**INSTRUCTION**.
Retype word for word the first line of the listing and each line after it up to the line with "R = math.radians", with the pictures taken out.

**MATERIAL**.
========================================================================

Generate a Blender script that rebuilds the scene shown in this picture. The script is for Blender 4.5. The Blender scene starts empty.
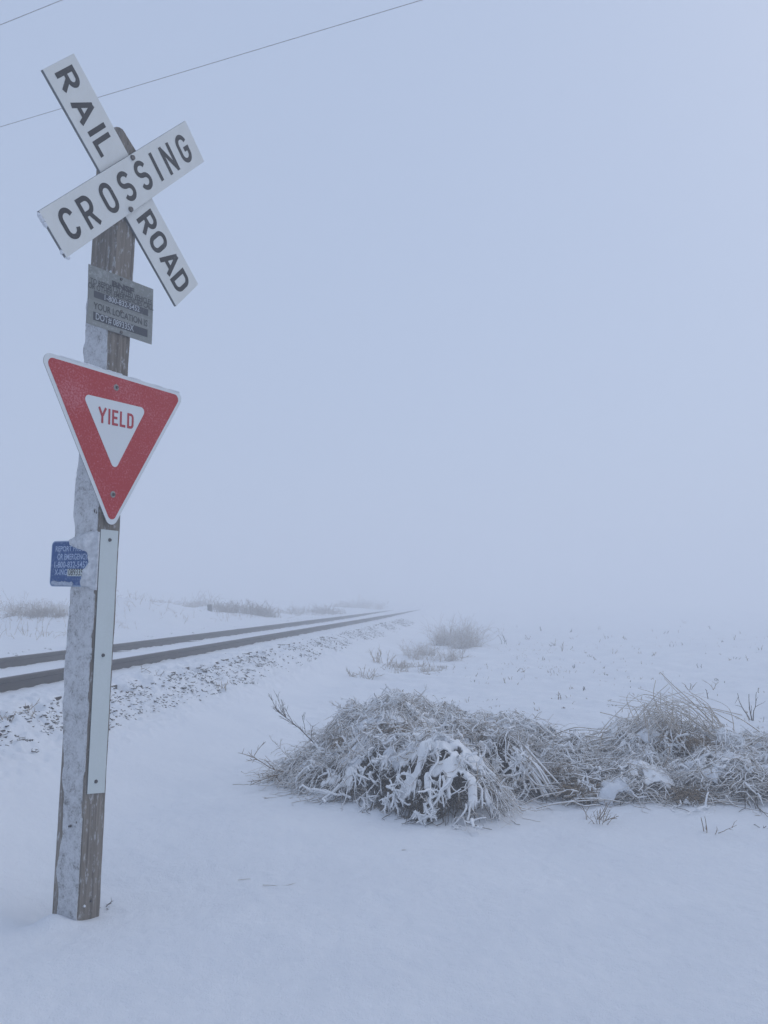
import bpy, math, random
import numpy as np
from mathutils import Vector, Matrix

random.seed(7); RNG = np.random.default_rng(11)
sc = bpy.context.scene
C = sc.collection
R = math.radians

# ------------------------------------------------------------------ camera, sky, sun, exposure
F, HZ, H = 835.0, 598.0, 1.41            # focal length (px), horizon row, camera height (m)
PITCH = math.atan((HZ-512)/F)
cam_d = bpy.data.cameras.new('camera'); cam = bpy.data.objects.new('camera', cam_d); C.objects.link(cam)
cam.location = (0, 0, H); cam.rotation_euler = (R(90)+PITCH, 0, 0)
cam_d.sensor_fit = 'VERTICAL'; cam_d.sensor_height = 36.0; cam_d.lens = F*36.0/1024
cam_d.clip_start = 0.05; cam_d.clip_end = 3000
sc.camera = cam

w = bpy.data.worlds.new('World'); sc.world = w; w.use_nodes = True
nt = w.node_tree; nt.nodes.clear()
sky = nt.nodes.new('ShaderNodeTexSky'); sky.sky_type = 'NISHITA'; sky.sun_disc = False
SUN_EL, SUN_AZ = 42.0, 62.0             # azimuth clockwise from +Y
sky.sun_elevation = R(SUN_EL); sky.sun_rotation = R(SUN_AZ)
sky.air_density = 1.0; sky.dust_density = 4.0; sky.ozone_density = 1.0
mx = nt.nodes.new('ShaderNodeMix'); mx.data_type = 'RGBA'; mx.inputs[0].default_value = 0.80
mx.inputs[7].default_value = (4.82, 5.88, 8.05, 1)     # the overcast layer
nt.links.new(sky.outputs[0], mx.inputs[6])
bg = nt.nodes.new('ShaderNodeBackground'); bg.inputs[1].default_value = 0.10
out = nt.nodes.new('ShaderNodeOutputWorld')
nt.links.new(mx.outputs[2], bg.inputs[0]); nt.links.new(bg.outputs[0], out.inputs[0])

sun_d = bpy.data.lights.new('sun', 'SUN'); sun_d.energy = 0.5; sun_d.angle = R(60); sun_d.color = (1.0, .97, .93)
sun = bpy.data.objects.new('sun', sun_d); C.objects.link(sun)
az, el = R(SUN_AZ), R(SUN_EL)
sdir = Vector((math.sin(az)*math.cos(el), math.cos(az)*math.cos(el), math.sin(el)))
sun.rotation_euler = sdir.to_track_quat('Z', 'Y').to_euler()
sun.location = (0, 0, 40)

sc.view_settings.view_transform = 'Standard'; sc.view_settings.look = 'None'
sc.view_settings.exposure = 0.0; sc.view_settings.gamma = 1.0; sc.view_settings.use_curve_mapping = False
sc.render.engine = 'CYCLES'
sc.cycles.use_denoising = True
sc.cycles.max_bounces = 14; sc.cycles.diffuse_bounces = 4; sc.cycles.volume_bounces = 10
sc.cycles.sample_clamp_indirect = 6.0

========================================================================

**CORRECT ANSWER**.
Generate a Blender script that rebuilds the scene shown in this picture. The script is for Blender 4.5. The Blender scene starts empty.
import bpy, math, random
import numpy as np
from mathutils import Vector, Matrix

random.seed(7); RNG = np.random.default_rng(11)
sc = bpy.context.scene
C = sc.collection
R = math.radians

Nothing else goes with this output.